Una grada normal
Ciertos días la grada es el único refugio entre una semana de mierda y la siguiente, que será peor
En unas fotografías del estadio de Wembley de los años cincuenta, con las que me topé hace poco, las gradas estaban a rebosar. Sólo había hombres. En una muestra de elegancia ya desaparecida, todos vestían traje y corbata bajo el abrigo, pues ese día debía hacer frío. Cabe pensar que se trataba de gente de origen humilde, y como consideraban el fútbol una cita importante, acudían con su mejor ropa. Unos llevaban sombrero, otros gorra, unos eran calvos y otros no, aunque lo serían. Muchos sostenían un cigarro entre los labios. Fumaban sin manos. En general, los gestos parecían serios, como en misa. En las fotos no se distinguían brazos levantados, ni aspavientos, ni bocas abiertas, tal vez porque en ese instante no se adivinaba peligro en el terreno de juego, y se atravesaba un intermedio de paz. Podemos deducir que con un gol, o un error arbitral, el ánimo y los ademanes serían distintos. Detenidamente observadas, en esas gradas se intuía algo agazapado, que aguardaba al momento idóneo para estallar.

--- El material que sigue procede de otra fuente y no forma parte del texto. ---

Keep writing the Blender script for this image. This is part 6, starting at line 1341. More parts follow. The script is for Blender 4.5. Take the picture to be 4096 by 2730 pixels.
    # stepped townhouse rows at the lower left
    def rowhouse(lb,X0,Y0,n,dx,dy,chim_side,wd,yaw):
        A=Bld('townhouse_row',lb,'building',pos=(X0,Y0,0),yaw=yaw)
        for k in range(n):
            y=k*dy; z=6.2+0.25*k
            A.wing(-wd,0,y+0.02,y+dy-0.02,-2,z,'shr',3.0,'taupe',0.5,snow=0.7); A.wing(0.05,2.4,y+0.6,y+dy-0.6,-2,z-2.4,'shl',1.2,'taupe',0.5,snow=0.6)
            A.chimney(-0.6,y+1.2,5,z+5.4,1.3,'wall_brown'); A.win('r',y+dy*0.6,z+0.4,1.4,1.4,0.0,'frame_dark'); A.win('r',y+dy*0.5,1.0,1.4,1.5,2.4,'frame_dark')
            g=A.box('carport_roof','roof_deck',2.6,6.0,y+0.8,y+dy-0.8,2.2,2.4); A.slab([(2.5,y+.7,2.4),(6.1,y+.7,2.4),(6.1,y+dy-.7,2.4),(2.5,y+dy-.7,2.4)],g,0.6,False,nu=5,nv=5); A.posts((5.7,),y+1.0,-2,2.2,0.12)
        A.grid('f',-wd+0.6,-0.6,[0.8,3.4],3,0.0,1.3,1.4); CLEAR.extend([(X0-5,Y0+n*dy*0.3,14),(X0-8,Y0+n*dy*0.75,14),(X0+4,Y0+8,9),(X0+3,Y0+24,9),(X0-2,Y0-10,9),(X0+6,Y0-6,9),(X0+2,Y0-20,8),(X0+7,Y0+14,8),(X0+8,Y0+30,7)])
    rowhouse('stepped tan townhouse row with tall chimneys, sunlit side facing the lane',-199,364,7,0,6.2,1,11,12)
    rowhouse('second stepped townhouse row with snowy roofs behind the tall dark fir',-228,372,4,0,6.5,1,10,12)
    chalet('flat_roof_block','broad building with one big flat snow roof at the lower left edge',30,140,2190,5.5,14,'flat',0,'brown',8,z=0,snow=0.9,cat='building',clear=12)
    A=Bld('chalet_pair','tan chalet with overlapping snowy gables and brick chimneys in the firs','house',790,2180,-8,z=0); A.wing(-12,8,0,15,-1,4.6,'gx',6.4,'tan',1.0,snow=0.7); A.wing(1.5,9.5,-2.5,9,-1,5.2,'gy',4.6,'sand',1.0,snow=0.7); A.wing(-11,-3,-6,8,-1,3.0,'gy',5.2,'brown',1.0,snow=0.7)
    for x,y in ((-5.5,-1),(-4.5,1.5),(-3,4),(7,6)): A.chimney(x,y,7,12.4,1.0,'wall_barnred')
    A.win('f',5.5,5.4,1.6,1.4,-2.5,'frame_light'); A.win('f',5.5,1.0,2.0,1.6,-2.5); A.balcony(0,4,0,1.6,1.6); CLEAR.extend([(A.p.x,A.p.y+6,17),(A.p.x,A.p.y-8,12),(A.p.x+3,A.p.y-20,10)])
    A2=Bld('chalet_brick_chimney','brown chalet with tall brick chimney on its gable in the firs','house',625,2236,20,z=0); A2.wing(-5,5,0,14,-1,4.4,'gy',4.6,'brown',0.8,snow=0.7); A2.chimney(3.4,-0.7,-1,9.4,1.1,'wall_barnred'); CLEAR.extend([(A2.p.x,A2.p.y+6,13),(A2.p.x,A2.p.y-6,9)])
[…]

Después superpuse las gradas de los años cincuenta a las gradas de hoy, y me pareció que entre unas y otras se extendía un desierto de tiempo que había causado mucho deterioro. Se trataba de uno de esos casos en los que el progreso trae consigo el atraso. Aquellas gradas y y las actuales albergaban a generaciones de espectadores muy distintas. Entremedias cambiaron algunos valores, la formación, el grado de sufrimiento, el tipo de esfuerzo, las formas de la felicidad… Es natural que las viejas gradas no se reconozcan en las nuevas, y que los nietos asistan al fútbol de un modo diferente a cómo lo hacían sus abuelos.
Esto no evita que en fútbol algunas cosas nunca cambien. Quizá una sea el placer con el que el espectador, dispuesto a vivir una breve aventura, llega y se sienta en su butaca, con su abono en el bolsillo, y se dispone a avivar la esperanza en su equipo durante noventa minutos. Ciertos días la grada es el único refugio entre una semana de mierda y la siguiente, que será peor. El paraíso no está en la Tierra, sostenía Jules Renard, pero hay fragmentos. El aficionado tiene la sensación de que algunos días encuentra alguno en el estadio.
Pero no nos engañemos. En las gradas también convive el horror, agazapado. Ahora y siempre. Esta semana trascendió que Jesús Tomillero, el árbitro que hace unos meses se declaró homosexual, y que se vio obligado a abandonar el arbitraje por los insultos que recibía, decidió volver a los campos de futbol esta temporada. Es un tipo valiente, que no está dispuesto a dejar de hacer lo que más le gusta así como así. El resultado es que transcurridos los primeros partidos, no sólo le sigue insultando, sino que la policía ha tenido que proporcionarle escolta permanente por las amenazas que recibe. Forma parte de la normalidad del fútbol. Por eso, cuando me hablan de la gente normal, siempre tiemblo.